‘Why the f*** did I go? 'Cause once you lie on the sofa, you’re dead': Cosmonauts chat on way to ISS
Ever wondered what spacemen think while heading into orbit? Some rather philosophical and yet very down-to-earth insights of two Russian cosmonauts have surfaced online – and they are somewhat eye-opening. "Better than Interstellar," as one Facebook user said.
"Holy moly, guys! A whole year [ahead]," Russian cosmonaut Gennady Padalka is heard telling his colleagues, Russia's Mikhail Kornienko and US Scott Kelly, while the three of them are jammed inside a Soyuz spacecraft on their way to the ISS (International Space Station).
"Don't even remind [me] of that," Kornienko replies.
"You are motherf****** heroes, for f***'s sake.
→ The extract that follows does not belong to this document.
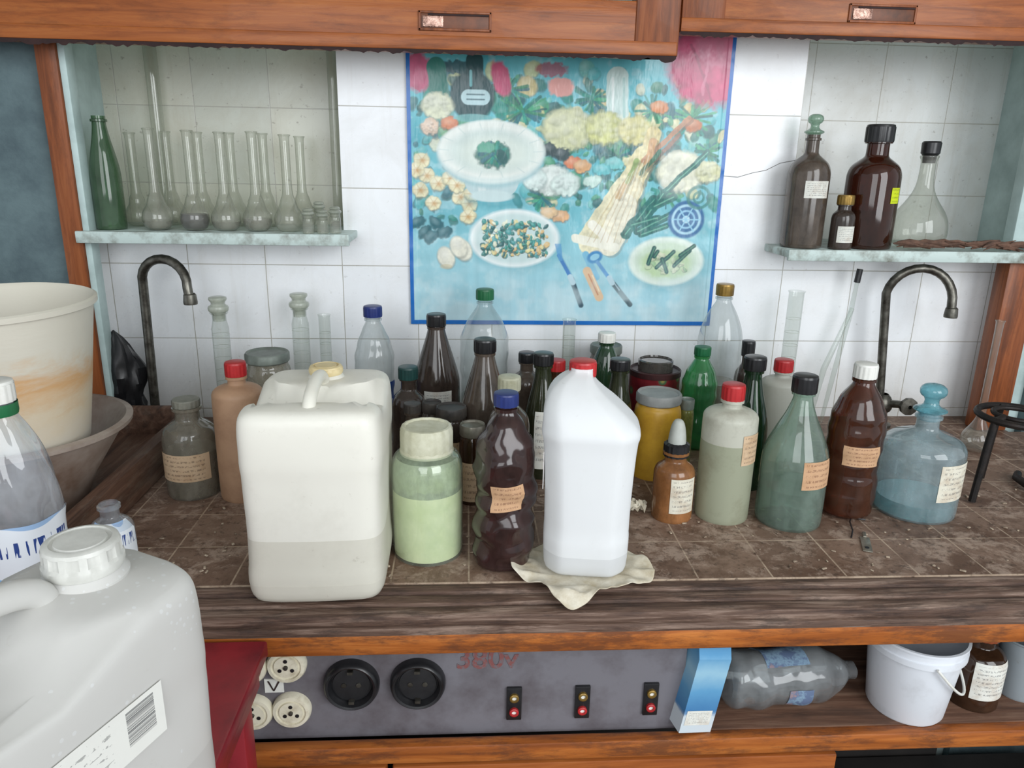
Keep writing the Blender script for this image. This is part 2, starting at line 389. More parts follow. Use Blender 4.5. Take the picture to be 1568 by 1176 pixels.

You will be heroes," Padalka goes on in the mix of Russian and English languages, while toying with a tablet device.
"Yes," Kelly says.
The video of the three men's March 2015 journey to the ISS, including the launch, several hours of flight and docking to the ISS was published on YouTube by Up, into space! channel in May. But it resurfaced recently, with the spacemen's conversation during the more than two-and-a-half hour video catching viewers' attention.
Padalka, after Kelly's "Yes," switches back to Russian: "It's all gonna be fine there, don't you worry.”
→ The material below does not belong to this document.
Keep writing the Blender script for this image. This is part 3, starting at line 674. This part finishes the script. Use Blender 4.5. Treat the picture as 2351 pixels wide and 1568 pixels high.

Kornienko: “The team is great, and that's what is most important.”
Padalka: “The crowd will be changing constantly. Then [the name of the cosmonaut mentioned can't be heard properly] will fly over, will f*** my brain a bit, but that's ok...”
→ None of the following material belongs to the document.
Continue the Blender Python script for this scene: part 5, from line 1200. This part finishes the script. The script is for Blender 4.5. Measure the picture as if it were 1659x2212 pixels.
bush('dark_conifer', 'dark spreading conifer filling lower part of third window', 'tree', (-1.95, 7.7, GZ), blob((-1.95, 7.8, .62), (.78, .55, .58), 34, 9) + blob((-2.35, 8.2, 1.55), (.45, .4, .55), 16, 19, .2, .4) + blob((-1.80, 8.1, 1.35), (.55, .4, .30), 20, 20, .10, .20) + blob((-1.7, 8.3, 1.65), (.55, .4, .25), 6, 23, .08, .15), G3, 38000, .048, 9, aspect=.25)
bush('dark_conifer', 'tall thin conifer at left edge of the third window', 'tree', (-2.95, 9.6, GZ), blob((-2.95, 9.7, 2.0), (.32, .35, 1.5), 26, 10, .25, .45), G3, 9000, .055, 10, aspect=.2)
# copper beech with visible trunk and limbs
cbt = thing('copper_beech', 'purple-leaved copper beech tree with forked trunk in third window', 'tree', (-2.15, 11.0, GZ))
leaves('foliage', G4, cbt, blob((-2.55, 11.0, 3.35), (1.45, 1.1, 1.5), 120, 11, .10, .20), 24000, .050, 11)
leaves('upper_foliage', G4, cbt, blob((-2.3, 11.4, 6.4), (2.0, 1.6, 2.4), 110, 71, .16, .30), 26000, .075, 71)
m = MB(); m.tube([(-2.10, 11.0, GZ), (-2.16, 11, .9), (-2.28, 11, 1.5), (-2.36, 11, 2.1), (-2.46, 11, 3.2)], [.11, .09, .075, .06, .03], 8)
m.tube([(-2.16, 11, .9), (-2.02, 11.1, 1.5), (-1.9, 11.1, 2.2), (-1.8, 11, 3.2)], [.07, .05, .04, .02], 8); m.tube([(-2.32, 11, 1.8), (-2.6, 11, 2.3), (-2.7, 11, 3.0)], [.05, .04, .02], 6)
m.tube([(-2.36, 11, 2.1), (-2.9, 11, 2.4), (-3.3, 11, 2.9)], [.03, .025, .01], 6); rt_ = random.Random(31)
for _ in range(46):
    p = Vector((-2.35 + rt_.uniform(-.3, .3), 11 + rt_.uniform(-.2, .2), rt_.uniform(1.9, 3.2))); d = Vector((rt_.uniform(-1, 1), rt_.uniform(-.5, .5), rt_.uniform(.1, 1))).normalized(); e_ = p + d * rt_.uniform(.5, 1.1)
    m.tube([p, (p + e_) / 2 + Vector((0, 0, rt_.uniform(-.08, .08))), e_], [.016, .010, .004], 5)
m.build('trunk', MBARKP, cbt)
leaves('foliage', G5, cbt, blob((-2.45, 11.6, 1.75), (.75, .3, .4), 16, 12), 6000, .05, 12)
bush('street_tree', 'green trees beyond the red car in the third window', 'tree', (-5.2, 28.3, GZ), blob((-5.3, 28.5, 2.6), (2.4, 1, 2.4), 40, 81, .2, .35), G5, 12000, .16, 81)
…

Kornienko: “Yeah, it's gonna be tough.”
Padalka, rhetorically: “But what can we do?”
Kornienko: “Nothing. We'll get used to it. But then [another cosmonaut's name] will come, and we can go home. I'm not even there yet, and I'm already planning to go home!"
Padalka’s Russian gets rather emotional: "Oh f***, I always like the f****** sending-off [ceremonies], the launches. And then I think, 'Why the f*** did I go here?'"
The remark by Gennady Padalka, who holds the world record as the man who has spent the longest in space - and that's 878 days, got his colleague shaking with laughter.
Kornienko: "Hahaha, yes. And then the hard working days start, and you're dead in the water."
Padalka: “It's exciting down there, your kids are waving you goodbyes, crying. And I'm thinking – what the f*** do we need it all for?”
Kornienko: “Yeah, when you just come there [to the ISS], it's depressing. And then it gets better... It's normal.”
Padalka: “But I'm f****** done! It's the f****** last time.”
Kornienko is laughing hard again. It was his colleague's fifth space flight.
"When you shoot up again, you owe me a bottle [of alcohol]," he tells his fellow cosmonaut. "I've heard you saying the very same thing like 10 times already," he adds, before carrying on with his thoughts:
"We live while we work, while we fly. Once you lie on a sofa, you're f****** dead in the water. You have to remember that. Ah, look, 270 kilometers [167 miles] to the ISS. And there, they're already waiting for us. We'll open the cans [preserved foods], have a snack.”
Padalka: “F****** lamb! With hot tea."
When the video filmed with GoPro cameras ends, eight hours after the launch and two hours after docking with the ISS, the two cosmonauts and one astronaut are seen being greeted at the space station by their Russian and American colleagues ("Welcome into space!, they are heard saying, You're so tanned!").
The newly arrived crew then speak to their families on Earth, but cut the session short:
"We'll just have a quick snack and then get to work! Say hello to my grandson," Kornienko says.